Charitable Incorporated Organisations (CIO's)

(Version April 2010)

Contents

What is a CIO and why is it being introduced?

The Charitable Incorporated Organisation (CIO) is a new corporate structure designed specifically for charities.

Increasingly, charities have been choosing to adopt a corporate structure because this can offer several benefits over unincorporated structures. These benefits include:

  • the members and trustees are usually personally safeguarded from the financial liabilities the charity incurs, which is not normally the case for unincorporated charities; and
  • the charity has a legal personality of its own, enabling it to conduct business in its own name, rather than the name of its trustees.

Most charities that currently opt for a corporate structure set up as a company limited by guarantee under company law. This means that they are subject to dual regulation by the Charity Commission and Companies House. In light of this, many in the charitable sector have long expressed a desire for a corporate structure designed to meet the needs of charities.

This issue was considered in the Company Law Review in 2000-01 and in the Strategy Unit’s (SU) review of the legal framework for charities and not for profit organisations in 2001-02. The SU recommended that the government should develop and introduce a new corporate legal form designed specifically for charities. The government accepted the SU’s recommendation and the Charities Act 2006 set out the broad legal framework for the new Charitable Incorporated Organisation (CIO).

When will the CIO structure be available for charities?

The Charities Act 2006 sets out the broad legal framework for CIOs but secondary legislation is required to provide the detail on how CIOs will be established and operated. To do this, the Minister for the Cabinet Office is responsible for three sets of Regulations: the General Regulations; the Insolvency and Dissolution Regulations and the Charity Tribunal (Amendment Order).

A Consultation was held in September 2008 to give the public the opportunity to comment on the proposed Regulations and draft model constitutions for CIOs. A Summary of Consultation Responses and Next Steps is available on the Cabinet Office's website.

At the end of the Consultation, it was hoped that the implementation of the CIO provisions would be due to start in late spring 2010. However, there was insufficient time for the outstanding issues to be resolved and for the legislation to go through Parliament in the 2009-10 session.
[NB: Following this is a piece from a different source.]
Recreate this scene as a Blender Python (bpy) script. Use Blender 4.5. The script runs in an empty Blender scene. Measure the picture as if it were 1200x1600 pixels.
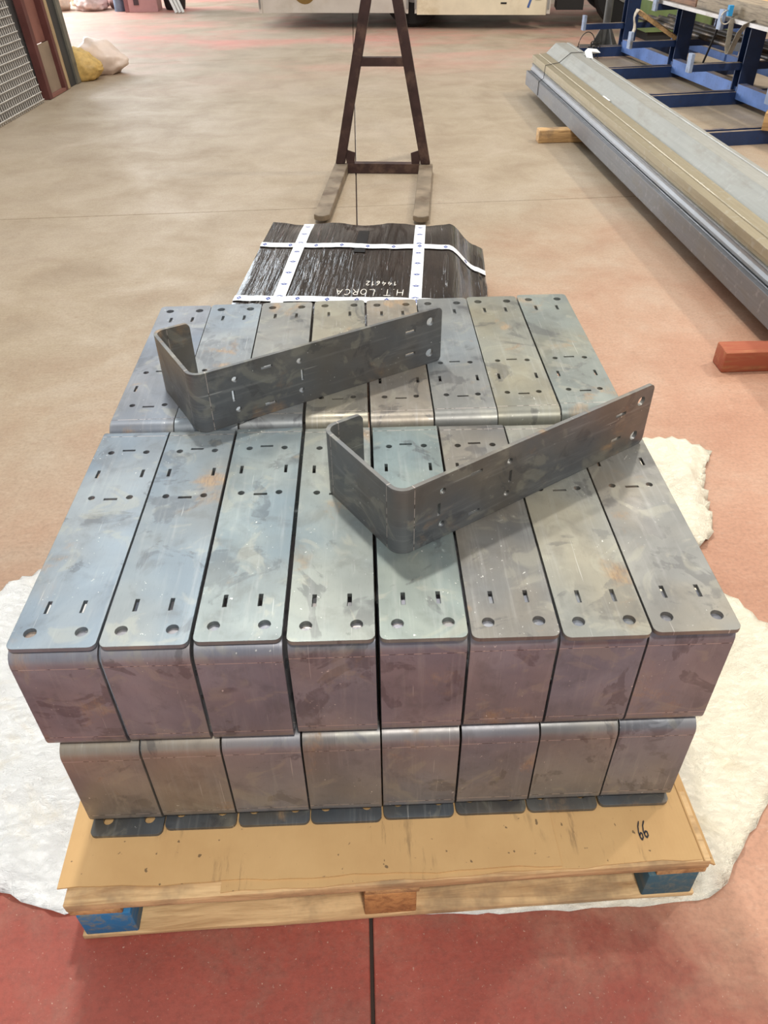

The aim is for the legislation to be taken forward as soon as possible in the new Parliamentary session. The CIO is, therefore, expected to be an option available for charities in early 2011.

A final decision has not been made on whether the CIO provisions will be implemented as a whole, or whether implementation will be phased (for example enabling new CIO formations first, with conversions becoming possible at a later date).

How will a CIO be different from other charities?

Some of the key differences between a CIO and other types of charities will be that:

  • A CIO only comes into existence once it is registered with the Commission;
  • There is no minimum income registration threshold for CIOs;
  • All CIOs will have to submit accounts and annual returns to the Commission regardless of income; and
  • CIOs will have to comply with the other additional responsibilities outlined in the Charities Act 2006 and the CIO Regulations.

We want to set up a new charity, how do we decide what is the right structure for us?

If you are considering setting up a charity it is worth thinking about what is the most appropriate structure for the charity. Do you want it to be an incorporated or an unincorporated charity? Our publication Choosing and preparing a governing document (CC22) provides information on the current structures open to charities.

We are a charitable company and we want to convert to a CIO structure. How do we do this?

The Charities Act 2006 contains provisions to enable existing charitable companies and charitable industrial and provident societies to convert to CIOs. The new CIO will not be a new corporate body to which the undertaking of the company or industrial and provident society is transferred. The existing corporate body is simply re-registered as a CIO and the conversion process will not affect the legal personality of the organisation or its business relationships.

We are a community interest company but want to become a charity. How do we do this?

You will be able to convert directly into either a charitable company or a CIO.

We are an unincorporated association and we want to change our structure to a CIO. How do we do this?

The procedure that you will need to follow will be similar to that of an unincorporated charity that wants to change to a charitable company. You will firstly need to register the new CIO with the Commission and then wind up the existing unincorporated charity, in accordance with the provisions of the governing document. Once all the assets of the unincorporated charity have been transferred to the CIO, you must notify us and we will remove the unincorporated charity from the Central Register of Charities.

As the CIO will be a new legal entity it will have a new registered charity number and you will need to inform banks, funders and suppliers of the transfer. You will need to ensure that any existing contracts are assigned to the CIO.

If the charity has a defined benefit pension scheme it is likely that the transfer to the CIO may be regarded as a notifiable event by the Pensions Regulator. More information on this is included in our guidance on Defined Benefit Pensions Schemes.

What other information and guidance will be available?

We will be producing detailed guidance which will include how to set up a CIO; the process for a charitable company or charitable industrial and provident society to convert to a CIO; and the process for an unincorporated association to change to a CIO structure.